La partita è complessa: la sindaca Raggi chiede soldi e maggiori poteri e ha ottenuto che il tema finisse nel programma di governo, sia pure all'ultimo punto. Il Pd romano ha bisogno di riattivare i legami consociativi spezzati dopo l'inchiesta Mafia capitale e il ciclone grillino. La giunta Raggi si è scagliata contro attività nate grazie a spazi e risorse pubbliche distribuite ad ambienti politicamente amici dal Campidoglio a guida Pd senza troppo badare alle formalità: così facendo ha spesso distrutto senza costruire e ha finito con il desertificare il tessuto associativo e imprenditoriale dell'Urbe.
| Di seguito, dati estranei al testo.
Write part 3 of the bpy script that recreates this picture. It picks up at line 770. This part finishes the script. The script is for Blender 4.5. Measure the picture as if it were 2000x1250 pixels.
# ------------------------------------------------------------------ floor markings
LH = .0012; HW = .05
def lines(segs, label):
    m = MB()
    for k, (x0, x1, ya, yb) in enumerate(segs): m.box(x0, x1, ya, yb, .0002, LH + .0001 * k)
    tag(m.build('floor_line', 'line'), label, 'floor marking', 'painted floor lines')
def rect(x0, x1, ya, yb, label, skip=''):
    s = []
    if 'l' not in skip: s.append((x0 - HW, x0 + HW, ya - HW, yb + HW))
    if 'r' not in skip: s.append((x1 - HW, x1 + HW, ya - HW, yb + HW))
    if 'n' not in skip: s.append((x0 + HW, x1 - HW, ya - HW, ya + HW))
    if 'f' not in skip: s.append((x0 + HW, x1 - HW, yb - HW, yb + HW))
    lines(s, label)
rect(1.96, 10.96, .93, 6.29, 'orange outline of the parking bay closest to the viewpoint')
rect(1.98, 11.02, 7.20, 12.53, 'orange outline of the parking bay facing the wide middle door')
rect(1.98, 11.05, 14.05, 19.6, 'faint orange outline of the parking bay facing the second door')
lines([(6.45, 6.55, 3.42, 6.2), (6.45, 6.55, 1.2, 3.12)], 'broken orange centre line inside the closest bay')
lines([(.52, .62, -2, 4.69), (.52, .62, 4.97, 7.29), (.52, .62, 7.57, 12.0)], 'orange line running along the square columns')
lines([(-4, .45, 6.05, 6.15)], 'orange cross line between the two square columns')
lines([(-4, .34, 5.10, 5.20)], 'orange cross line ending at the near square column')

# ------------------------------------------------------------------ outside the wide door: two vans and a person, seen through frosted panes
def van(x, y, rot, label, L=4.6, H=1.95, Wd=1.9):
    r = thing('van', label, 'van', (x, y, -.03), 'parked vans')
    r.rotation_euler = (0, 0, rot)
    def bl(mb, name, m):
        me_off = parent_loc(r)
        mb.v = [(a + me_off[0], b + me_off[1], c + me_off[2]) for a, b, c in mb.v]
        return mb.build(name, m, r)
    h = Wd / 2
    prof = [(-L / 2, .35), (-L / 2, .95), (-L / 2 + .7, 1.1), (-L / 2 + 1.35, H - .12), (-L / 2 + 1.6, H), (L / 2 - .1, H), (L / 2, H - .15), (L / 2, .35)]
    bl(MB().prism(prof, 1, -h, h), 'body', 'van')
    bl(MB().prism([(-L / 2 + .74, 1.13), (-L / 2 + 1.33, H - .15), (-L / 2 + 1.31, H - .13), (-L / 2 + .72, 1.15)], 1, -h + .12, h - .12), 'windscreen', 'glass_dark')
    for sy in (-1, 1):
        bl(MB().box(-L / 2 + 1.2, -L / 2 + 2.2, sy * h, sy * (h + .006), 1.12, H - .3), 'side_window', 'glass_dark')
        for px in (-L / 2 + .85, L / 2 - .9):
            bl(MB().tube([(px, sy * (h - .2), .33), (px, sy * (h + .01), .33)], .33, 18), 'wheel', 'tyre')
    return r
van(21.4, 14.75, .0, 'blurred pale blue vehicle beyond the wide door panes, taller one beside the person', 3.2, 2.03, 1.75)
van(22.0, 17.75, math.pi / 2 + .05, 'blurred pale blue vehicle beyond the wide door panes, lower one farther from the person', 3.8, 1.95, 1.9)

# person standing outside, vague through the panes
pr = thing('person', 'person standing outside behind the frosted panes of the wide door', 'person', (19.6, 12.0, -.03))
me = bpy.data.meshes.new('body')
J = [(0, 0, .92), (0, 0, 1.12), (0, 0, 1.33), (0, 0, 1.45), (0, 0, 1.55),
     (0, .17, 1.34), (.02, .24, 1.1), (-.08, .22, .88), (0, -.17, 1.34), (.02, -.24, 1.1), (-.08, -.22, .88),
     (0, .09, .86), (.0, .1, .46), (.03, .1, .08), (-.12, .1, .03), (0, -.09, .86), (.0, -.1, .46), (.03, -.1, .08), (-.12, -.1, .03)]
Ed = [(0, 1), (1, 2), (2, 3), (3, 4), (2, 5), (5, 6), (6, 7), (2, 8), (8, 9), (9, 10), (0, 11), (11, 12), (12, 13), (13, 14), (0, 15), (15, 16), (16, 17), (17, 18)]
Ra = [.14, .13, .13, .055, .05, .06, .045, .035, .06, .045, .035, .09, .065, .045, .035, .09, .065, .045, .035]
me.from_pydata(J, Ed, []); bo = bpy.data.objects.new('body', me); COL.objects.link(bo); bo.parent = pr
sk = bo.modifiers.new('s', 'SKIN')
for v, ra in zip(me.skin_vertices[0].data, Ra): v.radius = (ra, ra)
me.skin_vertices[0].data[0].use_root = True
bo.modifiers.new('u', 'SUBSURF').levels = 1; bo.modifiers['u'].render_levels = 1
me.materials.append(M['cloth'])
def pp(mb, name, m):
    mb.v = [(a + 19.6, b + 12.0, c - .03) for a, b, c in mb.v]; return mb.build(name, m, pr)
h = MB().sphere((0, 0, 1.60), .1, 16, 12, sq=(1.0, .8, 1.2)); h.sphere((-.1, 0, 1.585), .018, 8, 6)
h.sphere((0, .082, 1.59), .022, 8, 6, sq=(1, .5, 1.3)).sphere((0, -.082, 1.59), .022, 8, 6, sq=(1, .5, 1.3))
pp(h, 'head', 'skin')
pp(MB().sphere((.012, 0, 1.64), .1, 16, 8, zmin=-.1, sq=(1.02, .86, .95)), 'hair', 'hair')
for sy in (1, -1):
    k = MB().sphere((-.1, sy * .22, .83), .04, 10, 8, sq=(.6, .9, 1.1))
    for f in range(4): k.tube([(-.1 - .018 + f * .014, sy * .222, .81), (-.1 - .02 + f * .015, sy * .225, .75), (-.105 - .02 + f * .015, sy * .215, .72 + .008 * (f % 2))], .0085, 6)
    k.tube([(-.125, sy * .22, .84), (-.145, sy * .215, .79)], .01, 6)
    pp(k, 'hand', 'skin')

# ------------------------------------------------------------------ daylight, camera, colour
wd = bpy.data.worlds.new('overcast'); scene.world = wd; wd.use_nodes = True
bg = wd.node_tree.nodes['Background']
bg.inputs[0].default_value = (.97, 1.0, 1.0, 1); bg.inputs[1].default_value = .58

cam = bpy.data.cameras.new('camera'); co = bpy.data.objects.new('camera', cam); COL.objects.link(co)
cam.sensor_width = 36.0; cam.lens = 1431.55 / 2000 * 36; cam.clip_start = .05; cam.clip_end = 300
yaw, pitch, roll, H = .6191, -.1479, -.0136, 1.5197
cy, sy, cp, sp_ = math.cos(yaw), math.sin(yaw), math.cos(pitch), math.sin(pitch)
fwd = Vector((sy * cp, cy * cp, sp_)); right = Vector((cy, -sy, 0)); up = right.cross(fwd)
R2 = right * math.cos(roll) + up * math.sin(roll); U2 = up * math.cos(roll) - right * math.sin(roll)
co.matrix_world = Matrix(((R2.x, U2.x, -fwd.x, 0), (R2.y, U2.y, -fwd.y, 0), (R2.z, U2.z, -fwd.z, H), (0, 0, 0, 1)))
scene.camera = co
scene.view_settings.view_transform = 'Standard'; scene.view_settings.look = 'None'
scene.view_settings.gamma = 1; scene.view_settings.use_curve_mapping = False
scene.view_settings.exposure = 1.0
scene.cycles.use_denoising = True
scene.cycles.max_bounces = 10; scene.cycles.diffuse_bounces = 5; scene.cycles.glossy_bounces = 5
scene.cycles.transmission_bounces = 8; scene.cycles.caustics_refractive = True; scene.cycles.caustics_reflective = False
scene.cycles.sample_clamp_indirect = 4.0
Il Pd vorrebbe un proprio uomo sottosegretario per Roma capitale, commissariando la Raggi. Il match e si incrocia con i delicati equilibri giallorossi, già provati dalle fibrillazioni: ieri Zingaretti per la prima volta ha citato lo «scisma renziano» per esorcizzarlo: «Sarebbe lacerante e incomprensibile».

A Torino la situazione è rovesciata. Qui a parlare di possibili aperture è stata Chiara Appendino, a capo di una maggioranza sempre più risicata e grande fan dell'accordo a livello nazionale, tanto da fornire al nuovo governo un ministro, l'assessore all'Innovazione Paola Pisano. Ma il Pd torinese al momento pare meno disponibile di quello romano. «Ci sono grandi pressioni -dice Stefano Esposito, esponente piemontese del Pd che è stato anche assessore nella capitale con Ignazio Marino- io trovo surreale la sola idea che il Pd valuti di sostenere giunte come quelle di Raggi e Appendino. Comunque il banco di prova saranno le elezioni regionali». E in effetti è proprio l'Umbria, dove si voterà a ottobre, la piazza dove si lavora più intensamente verso un'intesa contro il centrodestra. Madrina è il ministro Pd alle Infrastrutture Paola De Micheli, ma anche il segretario regionale Walter Verini è molto attivo. In Calabria (al voto a novembre) l'ostacolo sono i guai giudiziari del governatore Pd uscente Mario Oliverio. Ed ecco che il nuovo capogruppo dem Giuseppe Giordano si affretta a scaricarlo sottolineando le «occasioni perse» dalla sua giunta.

Tante altre piazze sono in fibrillazione. Dalla Sicilia, dove in Regione M5s e Pd fanno ostruzionismo insieme contro il bilancio, alla Toscana, dove addirittura si accordano sulle grandi opere, alla Liguria dove la Pd Raffaella Paita ha rimosso gli insulti ricevuti dai grillini. E il divieto di alleanze elettorali nello Statuto M5s? Quisquilie sistemabili con una mano di vernice Rousseau.